Boris Johnson promises to prioritise a £500 tax cut for the low-paid and end years of austerity if he becomes Prime Minister
- Mr Johnson has been stung by criticism of a £9billion plan to raise the threshold
- The leadership frontrunner said he could turn on spending taps after austerity
- But he has not pledged to help the low-paid ahead of the better off
Boris Johnson yesterday pledged to ‘prioritise’ a £500 tax cut for the low-paid ahead of help for the better off.
The Tory leadership frontrunner said he could turn on the spending taps after years of austerity, saying he was ‘prepared to borrow to finance certain great objectives’.
But he indicated controversial plans to raise the starting threshold for paying 40 per cent tax would be put on the back burner.
Mr Johnson has been stung by criticism of a £9billion plan to raise the threshold from £50,000 to £80,000, which critics say will not help families on low incomes.
Boris Johnson has pledged to ‘prioritise’ a £500 tax cut for the low-paid after years of austerity
Campaign sources yesterday insisted the plan would go ahead, saying it was needed to reverse the trend of middle class professionals such as senior teachers and police officers being dragged into a tax rate designed for the rich.
But Mr Johnson said he would now prioritise raising the threshold for paying National Insurance, which would benefit almost all full-time workers.
He told Sky News: ‘I think we should be looking at lifting people on low incomes out of tax, lifting the thresholds for national insurance. And I would remind you that that’s where my priority is.

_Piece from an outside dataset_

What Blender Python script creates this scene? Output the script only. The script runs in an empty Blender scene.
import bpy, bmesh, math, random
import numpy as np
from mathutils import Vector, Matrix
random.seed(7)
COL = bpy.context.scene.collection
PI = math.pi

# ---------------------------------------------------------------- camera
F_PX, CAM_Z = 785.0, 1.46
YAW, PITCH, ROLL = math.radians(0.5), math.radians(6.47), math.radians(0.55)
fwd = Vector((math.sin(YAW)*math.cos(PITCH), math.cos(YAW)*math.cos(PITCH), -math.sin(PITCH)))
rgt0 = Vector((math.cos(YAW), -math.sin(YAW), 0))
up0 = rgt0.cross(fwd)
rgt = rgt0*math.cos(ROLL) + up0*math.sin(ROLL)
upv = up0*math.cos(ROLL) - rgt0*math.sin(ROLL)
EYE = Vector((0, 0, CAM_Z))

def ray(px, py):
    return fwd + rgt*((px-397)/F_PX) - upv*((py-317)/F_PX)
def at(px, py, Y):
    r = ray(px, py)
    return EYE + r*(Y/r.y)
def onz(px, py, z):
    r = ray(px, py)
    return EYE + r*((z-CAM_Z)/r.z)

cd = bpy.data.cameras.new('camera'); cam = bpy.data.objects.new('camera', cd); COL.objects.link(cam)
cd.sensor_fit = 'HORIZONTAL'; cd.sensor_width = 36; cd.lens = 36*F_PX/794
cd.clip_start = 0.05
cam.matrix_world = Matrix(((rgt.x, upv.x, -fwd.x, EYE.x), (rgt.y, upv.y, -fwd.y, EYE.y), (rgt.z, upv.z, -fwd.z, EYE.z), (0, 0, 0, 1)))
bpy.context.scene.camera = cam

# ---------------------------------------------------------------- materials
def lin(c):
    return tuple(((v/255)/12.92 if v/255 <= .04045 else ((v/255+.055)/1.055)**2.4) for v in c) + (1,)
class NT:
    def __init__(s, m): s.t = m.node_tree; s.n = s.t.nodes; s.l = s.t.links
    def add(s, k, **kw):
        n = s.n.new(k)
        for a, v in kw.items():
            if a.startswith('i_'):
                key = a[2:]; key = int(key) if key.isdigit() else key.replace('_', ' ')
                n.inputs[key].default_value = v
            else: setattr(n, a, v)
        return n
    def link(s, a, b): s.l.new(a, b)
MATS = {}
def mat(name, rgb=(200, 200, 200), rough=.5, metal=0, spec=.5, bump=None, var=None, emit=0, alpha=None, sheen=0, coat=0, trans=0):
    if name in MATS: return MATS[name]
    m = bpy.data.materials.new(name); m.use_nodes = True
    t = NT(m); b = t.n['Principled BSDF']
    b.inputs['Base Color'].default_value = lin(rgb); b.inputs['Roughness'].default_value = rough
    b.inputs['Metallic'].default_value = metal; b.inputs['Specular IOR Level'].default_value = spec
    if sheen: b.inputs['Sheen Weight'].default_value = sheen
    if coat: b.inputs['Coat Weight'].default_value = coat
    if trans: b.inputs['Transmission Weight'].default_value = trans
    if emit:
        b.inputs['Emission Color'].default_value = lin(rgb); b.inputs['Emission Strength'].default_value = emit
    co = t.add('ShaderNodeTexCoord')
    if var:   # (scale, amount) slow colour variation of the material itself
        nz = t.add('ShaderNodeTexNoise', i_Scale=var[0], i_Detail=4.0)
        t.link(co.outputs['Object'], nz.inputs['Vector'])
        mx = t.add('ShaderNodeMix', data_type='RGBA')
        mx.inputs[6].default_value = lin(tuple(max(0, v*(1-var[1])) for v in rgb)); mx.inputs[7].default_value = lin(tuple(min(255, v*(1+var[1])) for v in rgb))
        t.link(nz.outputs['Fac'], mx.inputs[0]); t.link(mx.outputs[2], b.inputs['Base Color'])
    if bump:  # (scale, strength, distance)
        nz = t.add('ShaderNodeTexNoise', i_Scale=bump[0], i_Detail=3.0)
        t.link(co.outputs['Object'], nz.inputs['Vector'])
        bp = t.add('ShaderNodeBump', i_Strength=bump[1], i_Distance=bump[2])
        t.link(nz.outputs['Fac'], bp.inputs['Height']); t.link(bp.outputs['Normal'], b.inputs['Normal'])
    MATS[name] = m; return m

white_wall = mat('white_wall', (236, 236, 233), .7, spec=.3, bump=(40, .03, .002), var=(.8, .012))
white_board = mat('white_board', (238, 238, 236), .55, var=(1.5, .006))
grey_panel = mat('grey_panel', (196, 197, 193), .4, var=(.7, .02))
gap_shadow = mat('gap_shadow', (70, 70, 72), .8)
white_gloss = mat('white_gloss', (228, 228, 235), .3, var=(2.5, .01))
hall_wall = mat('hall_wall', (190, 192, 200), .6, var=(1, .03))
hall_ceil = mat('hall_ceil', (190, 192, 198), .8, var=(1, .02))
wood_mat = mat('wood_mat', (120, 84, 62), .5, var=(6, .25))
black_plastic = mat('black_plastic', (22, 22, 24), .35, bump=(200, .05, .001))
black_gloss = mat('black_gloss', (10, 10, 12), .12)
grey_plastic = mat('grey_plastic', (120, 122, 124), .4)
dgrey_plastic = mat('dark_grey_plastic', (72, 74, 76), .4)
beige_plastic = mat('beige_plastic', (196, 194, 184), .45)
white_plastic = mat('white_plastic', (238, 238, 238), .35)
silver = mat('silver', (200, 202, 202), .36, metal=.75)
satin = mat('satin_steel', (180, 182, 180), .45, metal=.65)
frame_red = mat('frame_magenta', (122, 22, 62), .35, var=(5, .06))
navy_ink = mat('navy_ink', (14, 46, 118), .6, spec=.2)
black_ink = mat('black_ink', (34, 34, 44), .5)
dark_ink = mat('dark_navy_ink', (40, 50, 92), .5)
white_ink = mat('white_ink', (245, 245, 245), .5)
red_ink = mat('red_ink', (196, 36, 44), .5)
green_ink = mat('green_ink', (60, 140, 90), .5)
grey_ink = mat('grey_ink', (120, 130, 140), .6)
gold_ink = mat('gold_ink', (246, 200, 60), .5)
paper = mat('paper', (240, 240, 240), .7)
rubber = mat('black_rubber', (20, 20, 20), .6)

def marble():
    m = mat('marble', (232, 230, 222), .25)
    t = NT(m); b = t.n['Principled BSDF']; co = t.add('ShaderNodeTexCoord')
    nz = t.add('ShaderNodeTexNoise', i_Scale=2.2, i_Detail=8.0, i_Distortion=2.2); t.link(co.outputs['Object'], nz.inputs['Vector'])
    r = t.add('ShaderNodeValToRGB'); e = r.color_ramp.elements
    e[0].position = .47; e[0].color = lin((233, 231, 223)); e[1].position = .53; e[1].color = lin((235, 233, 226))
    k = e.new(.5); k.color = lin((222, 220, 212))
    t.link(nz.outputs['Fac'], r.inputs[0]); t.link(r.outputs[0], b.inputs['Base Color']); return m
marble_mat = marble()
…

‘When I was mayor of London we led the way, for instance, with the London living wage, and I think lifting NI contribution thresholds would be another good thing to do.’ Mr Johnson did not specify how far the NI starting threshold might rise from its current level of £8,632.
But campaign sources said he was attracted to the idea, first raised by former Brexit secretary Dominic Raab, of raising the rate in line with the starting threshold for income tax – which currently stands at £12,500.

Campaign sources say Johnson was attracted to the idea, first raised by former Brexit secretary Dominic Raab, of raising the rate in line with the starting threshold for income tax
The move would cost £11billion and deliver a tax cut worth £464 a year to most workers. About 2.4million low-paid workers would be taken out of the National Insurance system altogether.
The independent Institute for Fiscal Studies, which questioned Mr Johnson’s plans for the better off, said raising the NI threshold was ‘probably the best thing one can do through the tax system to help low earners, though even this policy offers most benefit to higher earners’.
Mr Johnson, who has also pledged billions more for schools and the police, said there was ‘cash now available’ to increase spending, using the £27billion fiscal ‘headroom’ set aside by Philip Hammond to deal with the potential fallout from a No Deal Brexit.
Yesterday, he announced plans to put ‘rocket boosters’ under the provision for children for special educational needs.
But former Treasury chief secretary Greg Hands warned against a ‘Corbyn-lite’ approach of borrowing in order to increase public spending.

Former Treasury chief secretary Greg Hands warned against a ‘Corbyn-lite’ approach of borrowing in order to increase public spending
Mr Hands, who is backing Jeremy Hunt, described a spending spree as a ‘very bad idea’, adding: ‘It has taken us nine years of hard work by everyone in the UK to restore sound money… and now is not the time to be Corbyn-Lite.’
Mr Johnson’s team was buoyed yesterday by new polling suggesting he is a long way ahead of his rival among Tory voters.
The Opinium poll for the Observer found that Mr Johnson was preferred over Jeremy Hunt by a large margin – 52:30 – among Conservative voters.